Sunday, February 17, 2013

What Happens When "Fit Girl" Falls Down A Flight Of Stairs



Except for the poor guy at my company who processes payroll and has to make sure that everyone gets their hours in on time, I think pretty much every human on this planet loves Friday.  The work week is ending, you can often sleep in the next day, at some companies you get to wear jeans.  Not this girl though.  I mean, it’s the end of my work week, and I get to sleep in the next day (until 5AM.  And yes, that’s actually sleeping in, sigh).  I even get to wear jeans sometimes.  But I dread Fridays.  The reason is simple: Fridays are my weigh in day.

I know what you’re thinking: “Oh, please!  She’s Fit Girl!  She works out every day and is the poster child for eating healthy.  How bad could it be?”  Well, it’s been bad.  I actually haven’t been to Weight Watchers yet in 2013 for one simple reason – I’m too fat. 

I know, that makes no sense.  Let me explain.  At Weight Watchers, once you’ve been at your goal weight for 6 weeks, you become a “Lifetime Member at Goal.”  That title gives you 2 great perks: you don’t have to pay any more, and you only have to weigh in once per month.  Of course, it also has it’s down side: at that first weigh in of the month, you have to be within 2 pounds of your goal weight, or you’re back to paying again (they let you keep the title of “Lifetime Member”, maybe in case you’d printed up business cards?).  Once you’re back within that two pounds, you’re free again.  Well, after the “Marathon That Didn’t Happen” in early November, I started to slide a little.  Then after Thanksgiving I started to slide a lot.  I made it through my December weigh in, but it was so close that while waiting for the scale to register, I tried to remember if I’d shaved my legs that morning and then I started estimating the weight of stubble. 

When January came, I stepped on my scale at home and knew that I was done with Weight Watchers for a while. I didn’t need to shell out the weekly fee every Friday to know that I had failed and was no longer at my goal weight.  I didn’t even really need to step on my scale to know.  I could tell by my pants that were hanging in my closet, unworn for a few weeks because they didn’t fit anymore.  I could tell by how much harder my runs had gotten, and I could tell by how crappy I felt.

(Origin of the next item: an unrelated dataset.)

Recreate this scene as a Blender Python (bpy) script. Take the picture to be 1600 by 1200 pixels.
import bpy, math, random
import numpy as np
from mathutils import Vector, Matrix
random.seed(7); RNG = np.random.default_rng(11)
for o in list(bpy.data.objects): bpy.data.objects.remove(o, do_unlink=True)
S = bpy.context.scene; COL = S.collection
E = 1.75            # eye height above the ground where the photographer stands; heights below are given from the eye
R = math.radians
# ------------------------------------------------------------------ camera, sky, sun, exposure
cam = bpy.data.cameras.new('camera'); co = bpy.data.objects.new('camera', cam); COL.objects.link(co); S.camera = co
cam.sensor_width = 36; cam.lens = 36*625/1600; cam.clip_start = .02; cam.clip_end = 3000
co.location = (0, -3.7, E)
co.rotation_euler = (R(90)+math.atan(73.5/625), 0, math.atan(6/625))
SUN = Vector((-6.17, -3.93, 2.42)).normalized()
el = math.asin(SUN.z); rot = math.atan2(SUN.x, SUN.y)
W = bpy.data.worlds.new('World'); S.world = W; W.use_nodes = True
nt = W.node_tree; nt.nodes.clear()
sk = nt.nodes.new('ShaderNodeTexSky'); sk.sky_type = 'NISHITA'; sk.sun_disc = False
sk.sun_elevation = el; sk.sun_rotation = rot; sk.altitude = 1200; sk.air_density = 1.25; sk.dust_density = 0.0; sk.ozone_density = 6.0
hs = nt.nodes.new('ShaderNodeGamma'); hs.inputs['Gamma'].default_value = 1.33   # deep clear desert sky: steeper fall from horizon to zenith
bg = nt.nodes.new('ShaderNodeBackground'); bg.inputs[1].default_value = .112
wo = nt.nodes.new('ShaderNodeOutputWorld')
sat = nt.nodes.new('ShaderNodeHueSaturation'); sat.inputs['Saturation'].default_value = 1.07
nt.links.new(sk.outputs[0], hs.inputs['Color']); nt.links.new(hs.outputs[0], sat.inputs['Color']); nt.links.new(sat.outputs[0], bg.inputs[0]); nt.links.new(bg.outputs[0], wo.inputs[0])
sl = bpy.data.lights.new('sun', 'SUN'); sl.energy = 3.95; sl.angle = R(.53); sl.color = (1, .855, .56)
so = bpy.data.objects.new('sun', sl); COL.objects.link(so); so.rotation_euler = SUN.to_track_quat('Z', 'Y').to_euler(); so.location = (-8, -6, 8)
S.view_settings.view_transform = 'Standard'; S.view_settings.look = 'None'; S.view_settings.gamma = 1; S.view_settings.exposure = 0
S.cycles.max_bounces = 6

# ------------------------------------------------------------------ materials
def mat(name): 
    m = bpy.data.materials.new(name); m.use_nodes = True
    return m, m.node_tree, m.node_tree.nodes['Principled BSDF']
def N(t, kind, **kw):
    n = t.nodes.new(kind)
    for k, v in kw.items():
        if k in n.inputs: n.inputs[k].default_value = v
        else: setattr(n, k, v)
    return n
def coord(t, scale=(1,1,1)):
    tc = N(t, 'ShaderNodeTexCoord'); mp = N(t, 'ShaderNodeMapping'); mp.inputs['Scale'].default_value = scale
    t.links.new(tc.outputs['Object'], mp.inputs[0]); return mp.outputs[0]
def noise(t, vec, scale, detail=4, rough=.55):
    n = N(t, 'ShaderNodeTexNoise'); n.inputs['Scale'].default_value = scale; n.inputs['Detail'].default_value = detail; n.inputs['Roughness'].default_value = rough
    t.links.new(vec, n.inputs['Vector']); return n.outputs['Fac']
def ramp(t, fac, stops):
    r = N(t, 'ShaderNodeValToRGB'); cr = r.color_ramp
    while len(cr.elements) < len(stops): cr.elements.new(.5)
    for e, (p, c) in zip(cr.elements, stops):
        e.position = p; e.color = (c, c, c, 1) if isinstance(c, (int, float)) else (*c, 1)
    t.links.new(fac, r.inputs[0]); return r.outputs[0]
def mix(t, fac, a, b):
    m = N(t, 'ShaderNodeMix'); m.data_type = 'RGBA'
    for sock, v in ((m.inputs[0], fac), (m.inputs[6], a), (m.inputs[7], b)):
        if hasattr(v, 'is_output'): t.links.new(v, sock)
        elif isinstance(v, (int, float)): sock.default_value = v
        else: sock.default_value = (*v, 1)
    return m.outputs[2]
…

There it was.  My reign as “Fit Girl” was over.  I was headed back to being “Fat Girl”, where there was dessert after every meal (including breakfast), dread filled shopping trips hoping against hope that I only had to go up one size this time, and reestablished threesomes with my two favorite men: Ben and Jerry.

I admit that I continued on this path for a bit.  I had slipped up a little, why not keep going?  But, I kept looking at those pants in my closet that hadn’t seen daylight since the Fall (and my fall, hah).  At work I help run these Wellness Summits we do, and in them I do two presentations.  One is all data, and has participants completely riveted and on the edge of their seats (or to a data nerd like me, that’s what it looks like when I gaze out on the crowd).  The second presentation is about my own food and fitness tips that got me to my goal weight and kept me there for 3-1/2 years.  I talk about concrete things like making healthy snacks and having them handy, and the best way to share dessert (you get the first bite and the last bite, and your partner in crime can have all the bites in between).  But I also remembered one of the deeper things that I talk about.  It’s a simple concept: have you ever been walking down a flight of steps and your foot slips, but you somehow manage to grab the hand rail and you end up falling only a step or two (please tell me that’s happened to you, too, and I’m not just a big klutz)?  Well, after you grab the hand rail, get your heart rate back down and compose yourself again, do you throw yourself down the rest of the stairs, just to finish it up?  No! (And if you do, you might want to talk to someone about that).  I explain to people that they will mess up on their journey.  We’re all human, and instead of being on top of the world, sometimes we wake up and find that the world is on top of us.

So, I picked myself up from the stairs, so to speak, and dusted myself off.  I thought about what I really want, which is to be back at my goal weight, fit, and healthy.  So, I cleared my kitchen out of all of its new found junk food, put a little more fervor into my workouts, and tracked my food both by points on Weight Watchers and by calories on an online calorie tracking tool.  When I wanted to stray, I just held on tight to that handrail and made sure I didn’t slip on the stairs.

This past Friday I went back to Weight Watchers for the first time this year.  I got on the scale and held my breath, hoping that the air I wasn’t letting into my lungs was going to help me to pass my weigh in.  And, I did it.  Well, I did and I didn’t.  I was within two pounds of my goal weight, but I was still over.  That’s OK, though.  I’m steady on the stairs and moving in the right direction.